Saturday, 28 May 2011

Devouring Stephen King (as Richard Bachman): The Long Walk

Possibly the best thing I can say about The Long Walk is that it was shorter than The Stand, and that's not something to be taken lightly. Other than that, I'm not sure how many nice things I can actually say about a book that sort of underwhelmed me, after seeming to have so much potential at the beginning.

The story begins awfully intriguingly, with a group of boys embarking on a walk that seems to have something sinister about it, although at first it is not exactly clear what this is. After the absolutely horrifying secret of the walk is revealed (if you drop below 4mph, you die- and I don't consider this a spoiler because it was on the blurb of my copy) things get slightly less interesting, and ever so repetitive. I didn't exactly hate the book, but I did get slightly bored by the constant pattern that the story follows- walking, walking is difficult, someone gets shot, repeat. There is slightly more to it than this (a mapping out of Maine, for example) but this is essentially the formula the story follows, and frankly, there is a lot more he could have done with it.

What could he have done? Well, for a start, there are quite a few hints throughout the book of its setting in a dystopian society, which I think could really have been expanded upon in a broader way, rather than the long walk, which is a form of entertainment for the people in this society, being the only real way that this is shown.
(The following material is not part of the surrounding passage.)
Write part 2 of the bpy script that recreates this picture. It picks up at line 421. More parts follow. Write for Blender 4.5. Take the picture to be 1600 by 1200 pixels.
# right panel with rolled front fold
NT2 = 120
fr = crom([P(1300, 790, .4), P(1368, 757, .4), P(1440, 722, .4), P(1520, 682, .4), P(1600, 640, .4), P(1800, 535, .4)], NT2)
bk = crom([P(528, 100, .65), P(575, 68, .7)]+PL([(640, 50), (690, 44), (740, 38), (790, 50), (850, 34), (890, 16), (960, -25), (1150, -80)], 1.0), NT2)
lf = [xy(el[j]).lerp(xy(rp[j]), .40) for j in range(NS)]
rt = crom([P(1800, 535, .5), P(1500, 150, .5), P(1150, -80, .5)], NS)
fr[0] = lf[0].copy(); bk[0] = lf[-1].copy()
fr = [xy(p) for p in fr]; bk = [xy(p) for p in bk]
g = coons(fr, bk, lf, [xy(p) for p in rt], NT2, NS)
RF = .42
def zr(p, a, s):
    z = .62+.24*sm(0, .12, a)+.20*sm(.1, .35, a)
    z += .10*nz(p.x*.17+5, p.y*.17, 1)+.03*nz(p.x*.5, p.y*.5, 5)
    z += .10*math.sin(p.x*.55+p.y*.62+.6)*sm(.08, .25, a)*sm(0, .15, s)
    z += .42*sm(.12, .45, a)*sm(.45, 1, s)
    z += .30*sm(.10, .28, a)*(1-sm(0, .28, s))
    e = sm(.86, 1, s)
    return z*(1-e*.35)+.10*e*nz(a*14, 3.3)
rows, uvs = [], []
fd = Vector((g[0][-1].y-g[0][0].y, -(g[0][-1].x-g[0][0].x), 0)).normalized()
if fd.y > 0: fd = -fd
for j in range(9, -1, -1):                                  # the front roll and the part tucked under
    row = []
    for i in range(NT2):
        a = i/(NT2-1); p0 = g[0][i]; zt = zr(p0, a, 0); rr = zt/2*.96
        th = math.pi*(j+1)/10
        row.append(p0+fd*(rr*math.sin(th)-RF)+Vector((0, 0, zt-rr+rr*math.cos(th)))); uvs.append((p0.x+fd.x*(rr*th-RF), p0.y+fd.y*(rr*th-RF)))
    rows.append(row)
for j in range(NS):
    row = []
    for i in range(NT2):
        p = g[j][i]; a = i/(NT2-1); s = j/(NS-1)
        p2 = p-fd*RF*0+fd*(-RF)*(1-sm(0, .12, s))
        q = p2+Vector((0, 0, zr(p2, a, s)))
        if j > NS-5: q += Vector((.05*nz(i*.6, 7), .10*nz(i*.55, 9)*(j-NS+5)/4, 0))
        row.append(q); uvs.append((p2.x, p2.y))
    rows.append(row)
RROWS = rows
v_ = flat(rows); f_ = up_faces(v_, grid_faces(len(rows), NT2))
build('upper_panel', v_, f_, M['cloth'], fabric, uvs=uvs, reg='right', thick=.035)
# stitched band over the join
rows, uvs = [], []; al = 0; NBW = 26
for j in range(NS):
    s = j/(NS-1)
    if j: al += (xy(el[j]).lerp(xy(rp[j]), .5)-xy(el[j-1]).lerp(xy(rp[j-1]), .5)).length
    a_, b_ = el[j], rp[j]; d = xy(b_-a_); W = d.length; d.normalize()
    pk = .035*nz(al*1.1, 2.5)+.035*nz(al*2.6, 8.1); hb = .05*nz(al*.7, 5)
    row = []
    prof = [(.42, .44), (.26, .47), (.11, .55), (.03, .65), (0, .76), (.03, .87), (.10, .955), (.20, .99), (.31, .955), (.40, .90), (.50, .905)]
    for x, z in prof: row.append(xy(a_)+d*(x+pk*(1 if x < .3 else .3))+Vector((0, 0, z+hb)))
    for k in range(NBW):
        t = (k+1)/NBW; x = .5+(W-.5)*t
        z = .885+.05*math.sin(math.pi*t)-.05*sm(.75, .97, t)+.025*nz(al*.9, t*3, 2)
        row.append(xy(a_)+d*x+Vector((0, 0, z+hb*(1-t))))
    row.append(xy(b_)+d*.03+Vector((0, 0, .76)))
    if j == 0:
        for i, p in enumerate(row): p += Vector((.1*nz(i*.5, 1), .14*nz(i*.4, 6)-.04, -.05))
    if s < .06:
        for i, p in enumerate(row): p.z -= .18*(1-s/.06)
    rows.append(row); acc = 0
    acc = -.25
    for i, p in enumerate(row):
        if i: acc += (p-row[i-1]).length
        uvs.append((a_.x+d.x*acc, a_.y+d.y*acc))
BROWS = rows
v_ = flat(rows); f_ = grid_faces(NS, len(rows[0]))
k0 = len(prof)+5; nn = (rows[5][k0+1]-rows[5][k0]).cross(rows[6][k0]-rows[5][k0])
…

There is also some talk of the main character, Garraty's, father, a political dissenter, and I really felt that his story could have been fleshed out too. There are some practical reasons why this was not necessarily the case, one of the main ones being that these are teenage boys, who aren't necessarily the best at elaborating on stories, especially, I suppose, when they are walking for their lives. King chooses instead to focus entirely on the long walk itself, something which, I don't really think is enough to give us a fully rounded story, and this one really leaves us wanting to know more about a society that would consider the ritual murder of teenage boys entertainment.

There are, of course, some redeeming features of the novel, it's length being only one of them (seriously- a novel that has, I think, less than 300 pages after The Stand is such a huge relief!). Garraty is a fully formed, living breathing character, which makes the thought of his death all the more horrifying, and the dehumanising actions of the crowd all the more horrifying. It also makes one think of our own society, and how, taken to the ultimate extreme, our voyeuristic nature (anyone like watching boxing?) could lead to an event as horrible as the long walk. This is perhaps what is most interesting about King writing as Bachman- while he is not actually writing horror stories, he does get to the heart of humanity, and finds only scary things there. But I still want to know more about that dystopian society!
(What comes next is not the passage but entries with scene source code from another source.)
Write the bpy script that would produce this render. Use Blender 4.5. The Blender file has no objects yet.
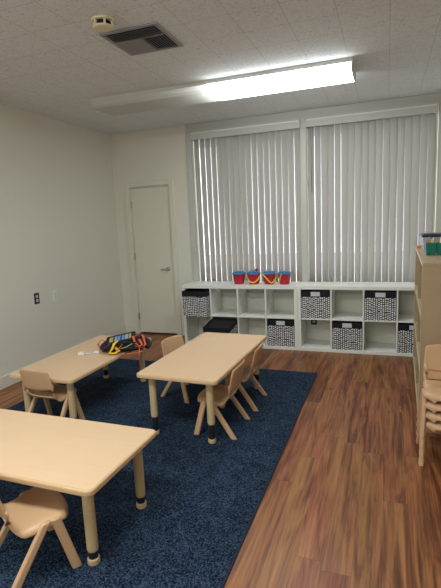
import bpy, math, random
from mathutils import Vector, Matrix
random.seed(4)
S = bpy.context.scene
C = S.collection
PI = math.pi
def R(a): return math.radians(a)

# ------------------------------------------------------------------ materials
def mat(name, col, rough=.5, metal=0., bump=0., bscale=60., trans=0., spec=.5, coat=0.):
    m = bpy.data.materials.new(name); m.use_nodes = True
    n = m.node_tree.nodes; l = m.node_tree.links
    b = n['Principled BSDF']
    b.inputs['Roughness'].default_value = rough
    b.inputs['Metallic'].default_value = metal
    b.inputs['Specular IOR Level'].default_value = spec
    b.inputs['Coat Weight'].default_value = coat
    tc = n.new('ShaderNodeTexCoord')
    nz = n.new('ShaderNodeTexNoise'); nz.inputs['Scale'].default_value = bscale; nz.inputs['Detail'].default_value = 3
    l.new(tc.outputs['Object'], nz.inputs['Vector'])
    mx = n.new('ShaderNodeMix'); mx.data_type = 'RGBA'
    mx.inputs[6].default_value = tuple(c*.95 for c in col[:3])+(1,)
    mx.inputs[7].default_value = tuple(min(1, c*1.05) for c in col[:3])+(1,)
    l.new(nz.outputs['Fac'], mx.inputs[0]); l.new(mx.outputs[2], b.inputs['Base Color'])
    if bump:
        bp = n.new('ShaderNodeBump'); bp.inputs['Strength'].default_value = bump; bp.inputs['Distance'].default_value = .003
        l.new(nz.outputs['Fac'], bp.inputs['Height']); l.new(bp.outputs['Normal'], b.inputs['Normal'])
    return m

def nodes_of(name):
    m = bpy.data.materials.new(name); m.use_nodes = True
    return m, m.node_tree.nodes, m.node_tree.links, m.node_tree.nodes['Principled BSDF']

def ramp(n, stops, interp='LINEAR'):
    r = n.new('ShaderNodeValToRGB'); e = r.color_ramp.elements; r.color_ramp.interpolation = interp
    while len(e) < len(stops): e.new(.5)
    for k, (p, c) in enumerate(stops):
        e[k].position = p; e[k].color = tuple(c)+(1,) if len(c) == 3 else c
    return r
def math_node(n, l, op, a, b=None, c=None):
    m = n.new('ShaderNodeMath'); m.operation = op
    for i, v in enumerate((a, b, c)):
        if v is None: continue
        if isinstance(v, (int, float)): m.inputs[i].default_value = v
        else: l.new(v, m.inputs[i])
    return m.outputs[0]

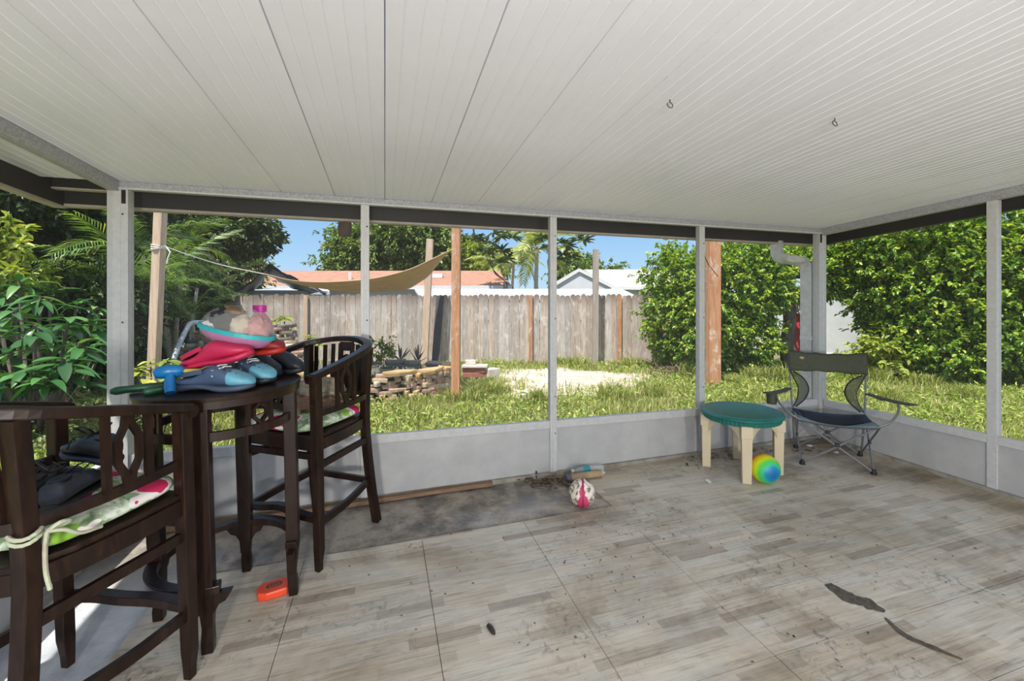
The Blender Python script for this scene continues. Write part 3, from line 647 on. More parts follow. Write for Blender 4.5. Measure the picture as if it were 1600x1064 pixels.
tree('hedge_tree', 'tall yellow-green leafy hedge filling the view beyond the right screens', hb,
     [(ap(1310, 405, 10.3), (.9, .8, .75), 7800), (ap(1355, 390, 9.9), (.9, .9, .85), 7800), (ap(1390, 440, 9.6), (.8, .9, .9), 8450), (ap(1420, 500, 9.4), (.75, .8, .85), 8450), (ap(1440, 370, 9.3), (1.1, 1, 1.0), 11700), (ap(1480, 470, 9.0), (1.0, .9, 1.3), 13000), (ap(1530, 400, 8.9), (1.1, .9, 1.25), 13000), (ap(1560, 500, 8.7), (.9, .8, 1.1), 10400), (ap(1620, 440, 8.5), (1.0, .9, 1.4), 11700), (ap(1500, 545, 8.8), (1.0, .7, .6), 9100), (ap(1590, 530, 8.4), (1.0, .7, .8), 10400), (ap(1575, 440, 8.5), (.9, .8, 1.2), 10400), (ap(1680, 520, 8.1), (1.0, .7, .9), 7800), (ap(1720, 450, 8.1), (1.1, .9, 1.5), 9100), (ap(1880, 440, 7.6), (1.2, .9, 1.5), 6500)],
     M['lf_vine'], .092, .052, ([hb, ap(1490, 500, 9.4), ap(1500, 400, 9.6)], [ap(1490, 520, 9.3), ap(1440, 450, 9.5), ap(1390, 390, 9.7)], [ap(1495, 500, 9.3), ap(1560, 420, 9.1), ap(1620, 360, 8.9)]), .10, cat='hedge', droop=.2, shell=.22)
tree('hedge_sapling', 'sprawling pale yellow-green shoots before the white vinyl fence', at(1375, 9.3, GZ), [(ap(1365, 545, 9.2), (.35, .3, .28), 600), (ap(1390, 560, 9.0), (.4, .3, .2), 500)], M['lf_yel'], .12, .06, cat='shrub')
# shaded hedge and big tree on the left
lb = at(48, 8.6, GZ)
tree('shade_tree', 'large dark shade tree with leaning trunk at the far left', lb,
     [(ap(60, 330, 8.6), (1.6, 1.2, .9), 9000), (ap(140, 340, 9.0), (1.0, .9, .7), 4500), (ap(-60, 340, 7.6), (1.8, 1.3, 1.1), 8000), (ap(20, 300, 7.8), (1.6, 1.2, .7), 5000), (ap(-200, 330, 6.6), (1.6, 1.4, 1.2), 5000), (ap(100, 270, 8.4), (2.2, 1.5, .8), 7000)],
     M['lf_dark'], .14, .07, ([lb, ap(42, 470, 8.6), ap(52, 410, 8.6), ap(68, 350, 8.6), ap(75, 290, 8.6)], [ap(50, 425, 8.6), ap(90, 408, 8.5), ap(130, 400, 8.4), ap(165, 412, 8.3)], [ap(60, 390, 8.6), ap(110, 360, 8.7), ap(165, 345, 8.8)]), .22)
tree('sunlit_sapling', 'bright yellow-green leafy boughs at the left edge of the frame', at(-10, 6.2, GZ), [(ap(5, 350, 6.2), (.20, .2, .12), 130), (ap(15, 385, 6.1), (.22, .2, .10), 160), (ap(5, 428, 6.0), (.24, .2, .09), 170), (ap(-60, 400, 6.0), (.4, .4, .4), 500), (ap(45, 432, 6.4), (.25, .2, .06), 90)], M['lf_yel'], .13, .055, tw=1.2, trunk=
     ([at(-40, 6.2, GZ), ap(-45, 500, 6.2), ap(-30, 400, 6.2)], [ap(-40, 450, 6.2), ap(-5, 420, 6.1), ap(20, 400, 6.1)]), tr=.05, droop=.35)
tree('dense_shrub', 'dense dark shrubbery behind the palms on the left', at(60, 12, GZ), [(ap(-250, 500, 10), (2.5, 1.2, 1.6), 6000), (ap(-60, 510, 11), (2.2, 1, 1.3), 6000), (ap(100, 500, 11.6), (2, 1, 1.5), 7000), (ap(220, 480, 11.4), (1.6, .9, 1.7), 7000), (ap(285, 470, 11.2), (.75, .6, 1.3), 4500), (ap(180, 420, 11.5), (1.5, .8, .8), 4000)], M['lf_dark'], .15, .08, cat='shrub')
ob = at(330, 12.6, GZ)
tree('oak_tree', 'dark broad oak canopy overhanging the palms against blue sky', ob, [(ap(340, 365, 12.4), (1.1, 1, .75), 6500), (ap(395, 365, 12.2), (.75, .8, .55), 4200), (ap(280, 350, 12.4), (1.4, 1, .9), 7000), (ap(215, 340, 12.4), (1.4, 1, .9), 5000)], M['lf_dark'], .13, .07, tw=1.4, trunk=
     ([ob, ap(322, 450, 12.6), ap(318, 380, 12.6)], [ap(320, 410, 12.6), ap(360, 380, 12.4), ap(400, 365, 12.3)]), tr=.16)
tree('olive_tree', 'low olive-green tree behind the black tarp canopy', at(385, 17, GZ), [(ap(365, 425, 16.5), (1.0, .8, .9), 3500), (ap(385, 410, 17), (.5, .5, .4), 1200), (ap(340, 440, 16), (.8, .8, .9), 3000)], M['lf_olive'], .15, .08)
# beyond the fence
tree('leafy_tree', 'large bright green tree behind the terracotta roof', at(610, 28, GZ), [(ap(610, 385, 28), (2.8, 2, 2.0), 9000), (ap(560, 400, 28), (1.8, 1.6, 1.5), 4500), (ap(670, 390, 28), (1.8, 1.6, 1.8), 6000), (ap(545, 375, 28), (1.2, 1.2, .7), 1500), (ap(640, 360, 28), (2.6, 2, 1.2), 5000), (ap(528, 412, 28), (.9, .9, .5), 900), (ap(600, 415, 28), (3.4, 1.2, 1.0), 4000)], M['lf_mid'], .26, .12, ([at(610, 28, GZ), ap(608, 440, 28), ap(612, 390, 28)],), .25)
tree('yellow_tree', 'rounded yellow-green tree right of the round orange post', at(735, 30, GZ), [(ap(738, 412, 30), (1.7, 1.3, 1.0), 4500), (ap(705, 410, 30), (1.8, 1.2, 1.3), 4500), (ap(760, 425, 29), (1.3, 1, .7), 2500)], M['lf_yel'], .28, .12, ([at(735, 30, GZ), ap(735, 430, 30)],), .2)
tree('dark_tree', 'dark tree top far behind the yellow-green tree', at(722, 37, GZ), [(ap(732, 392, 37), (2.2, 1.6, 1.0), 3500), (ap(700, 387, 37), (1.8, 1.4, 1.3), 3000)], M['lf_dark'], .35, .16, ([at(722, 37, GZ), ap(720, 430, 37), ap(720, 400, 37)],), .25)
tb = at(790, 18.3, GZ)
r = thing('broadleaf_tree', 'sparse tree with dark paddle leaves in whorls beyond the fence', 'tree', tb)
br = [(748, 372), (760, 378), (772, 365), (782, 370), (765, 392), (785, 392), (752, 390), (778, 410), (792, 405), (875, 378), (886, 384), (902, 372), (912, 376), (880, 398), (892, 400), (870, 404), (800, 372), (858, 385), (845, 372)]
PP = []; DD = []
hub1 = ap(790, 440, 18.3)-tb
bb_ = MB()
for px, py in br:
    c = ap(px, py, 18.3+random.uniform(-.4, .4))-tb; h2 = ap(770, 420, 18.3)-tb if px < 800 else ap(858, 398, 18.3)-tb
    bb_.tube(smooth_path([hub1 if px < 800 else ap(862, 446, 18.3)-tb, h2, c], 4), .012, 5); n = 13; a = rng.random(n)*6.28
    PP.append(np.tile(c, (n, 1))); DD.append(np.stack([np.cos(a), np.sin(a), rng.uniform(-.4, .9, n)], 1))
bb_.tube([Vector((0, 0, 0)), hub1], .09, 8); bb_.build('trunk', M['bark'], r)
PP = np.concatenate(PP); n = len(PP); leaves('foliage', PP, np.concatenate(DD), unit(n)*.4+np.array([0, 0, 1.]), rng.uniform(.36, .6, n), rng.uniform(.12, .17, n), M['lf_dark'], r)
for i, (px, py, F, rx, lab) in enumerate(((908, 412, 42, 1.2, 'small far tree top just left of the pale gable'), (945, 424, 44, 2.0, 'far tree top peeping over the pale shingle roof'), (885, 418, 40, 1.3, 'far green tree behind the white screen post and pale gable'))):
    tree('far_tree', lab, at(px, F, GZ), [(ap(px, py, F), (rx, 1, .9), 900), (ap(px, py+12, F), (rx, 1, .9), 700)], M['lf_mid'], .35, .18, ([at(px, F, GZ), ap(px, py, F)],), .2)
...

So, The Long Walk. Not a long book, but it's increased length could have been a complete advantage to it. It's worth reading if you want a relatively predictable ending, and a lot of description about walking a really really long way. But, to be completely honest, I could have done without it.
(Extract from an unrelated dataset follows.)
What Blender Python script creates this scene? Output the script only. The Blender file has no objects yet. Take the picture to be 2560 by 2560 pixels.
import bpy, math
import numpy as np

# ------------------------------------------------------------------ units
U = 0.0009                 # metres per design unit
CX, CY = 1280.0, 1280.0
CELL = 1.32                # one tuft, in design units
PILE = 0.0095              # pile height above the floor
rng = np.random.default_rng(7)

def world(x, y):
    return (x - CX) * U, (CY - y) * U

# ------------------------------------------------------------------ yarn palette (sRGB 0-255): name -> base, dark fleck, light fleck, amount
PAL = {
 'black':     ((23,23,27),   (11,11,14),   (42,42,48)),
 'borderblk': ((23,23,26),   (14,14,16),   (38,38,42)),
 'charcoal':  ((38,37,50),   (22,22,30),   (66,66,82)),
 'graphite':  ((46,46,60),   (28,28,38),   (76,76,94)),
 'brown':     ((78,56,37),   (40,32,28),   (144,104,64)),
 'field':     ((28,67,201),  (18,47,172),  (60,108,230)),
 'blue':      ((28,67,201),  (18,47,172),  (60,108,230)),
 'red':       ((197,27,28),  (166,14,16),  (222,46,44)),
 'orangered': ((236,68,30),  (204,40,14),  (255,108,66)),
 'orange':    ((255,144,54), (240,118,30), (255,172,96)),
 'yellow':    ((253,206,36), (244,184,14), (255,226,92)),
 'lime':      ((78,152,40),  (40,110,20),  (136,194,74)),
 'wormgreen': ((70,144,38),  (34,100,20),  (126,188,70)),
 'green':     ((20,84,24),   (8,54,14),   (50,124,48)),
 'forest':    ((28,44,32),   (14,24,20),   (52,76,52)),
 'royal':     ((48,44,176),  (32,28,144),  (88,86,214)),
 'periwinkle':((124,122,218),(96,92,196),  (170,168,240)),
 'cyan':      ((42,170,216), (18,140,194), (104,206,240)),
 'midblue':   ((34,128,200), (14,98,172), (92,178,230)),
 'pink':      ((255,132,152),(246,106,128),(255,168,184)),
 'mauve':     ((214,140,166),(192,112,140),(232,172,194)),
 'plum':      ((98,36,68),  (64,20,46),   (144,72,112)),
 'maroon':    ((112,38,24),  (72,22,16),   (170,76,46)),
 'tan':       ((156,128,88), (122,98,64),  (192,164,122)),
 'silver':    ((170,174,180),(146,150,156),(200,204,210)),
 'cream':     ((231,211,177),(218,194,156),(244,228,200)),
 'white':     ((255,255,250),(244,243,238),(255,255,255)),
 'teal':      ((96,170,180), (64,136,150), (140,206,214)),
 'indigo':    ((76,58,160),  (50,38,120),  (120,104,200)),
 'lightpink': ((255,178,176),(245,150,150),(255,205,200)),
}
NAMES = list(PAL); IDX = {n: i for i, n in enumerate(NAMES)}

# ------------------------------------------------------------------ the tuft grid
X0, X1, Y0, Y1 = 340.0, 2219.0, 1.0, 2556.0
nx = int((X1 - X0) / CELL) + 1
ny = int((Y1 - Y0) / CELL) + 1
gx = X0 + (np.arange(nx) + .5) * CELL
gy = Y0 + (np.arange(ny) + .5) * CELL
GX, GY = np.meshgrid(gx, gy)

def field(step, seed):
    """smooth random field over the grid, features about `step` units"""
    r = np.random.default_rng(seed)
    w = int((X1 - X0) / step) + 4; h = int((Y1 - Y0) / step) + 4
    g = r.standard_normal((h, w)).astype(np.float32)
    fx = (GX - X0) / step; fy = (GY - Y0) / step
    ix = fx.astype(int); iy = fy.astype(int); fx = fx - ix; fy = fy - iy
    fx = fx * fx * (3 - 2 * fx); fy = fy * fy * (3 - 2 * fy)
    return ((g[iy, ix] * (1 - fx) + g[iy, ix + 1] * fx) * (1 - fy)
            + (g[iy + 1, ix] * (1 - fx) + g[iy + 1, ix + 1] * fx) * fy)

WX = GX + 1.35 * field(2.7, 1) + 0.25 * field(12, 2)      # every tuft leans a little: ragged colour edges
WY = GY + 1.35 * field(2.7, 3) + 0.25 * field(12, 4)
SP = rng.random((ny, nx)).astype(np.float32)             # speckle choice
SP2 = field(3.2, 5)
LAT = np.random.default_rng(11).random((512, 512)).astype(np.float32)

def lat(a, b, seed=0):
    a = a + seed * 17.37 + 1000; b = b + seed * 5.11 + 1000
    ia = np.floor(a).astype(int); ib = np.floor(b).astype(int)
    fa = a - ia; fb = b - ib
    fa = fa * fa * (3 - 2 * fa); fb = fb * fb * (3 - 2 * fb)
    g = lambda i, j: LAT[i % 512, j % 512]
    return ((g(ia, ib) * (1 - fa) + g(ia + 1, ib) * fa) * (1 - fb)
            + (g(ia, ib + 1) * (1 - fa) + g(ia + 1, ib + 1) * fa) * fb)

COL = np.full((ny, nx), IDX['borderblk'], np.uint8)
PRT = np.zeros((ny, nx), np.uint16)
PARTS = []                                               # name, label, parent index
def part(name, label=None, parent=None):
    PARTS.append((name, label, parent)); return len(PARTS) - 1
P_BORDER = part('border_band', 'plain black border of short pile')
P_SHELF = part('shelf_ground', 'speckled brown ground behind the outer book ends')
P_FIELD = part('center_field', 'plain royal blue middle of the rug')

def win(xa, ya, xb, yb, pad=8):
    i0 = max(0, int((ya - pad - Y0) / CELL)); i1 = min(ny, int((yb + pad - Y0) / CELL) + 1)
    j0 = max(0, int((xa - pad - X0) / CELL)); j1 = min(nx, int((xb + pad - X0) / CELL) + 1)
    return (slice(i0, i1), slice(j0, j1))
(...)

  1. I haven't read this one, but like any other Stephen King book, I'll get to it eventually. After what you say here I may push it back a bit, though.

  2. I read this book many years ago and I have remembered it as a wonderful book diving deep into the minds of these boys and their emotional world while walking to their death. Trying to set myself into this role was fantastic as only Stephen King could do in his romantic style of writing could do. Yes it is quite different type of literature from his usual efforts but I would recommend it as a must read given when it was written in his life and as he developed as a world acclaimed author.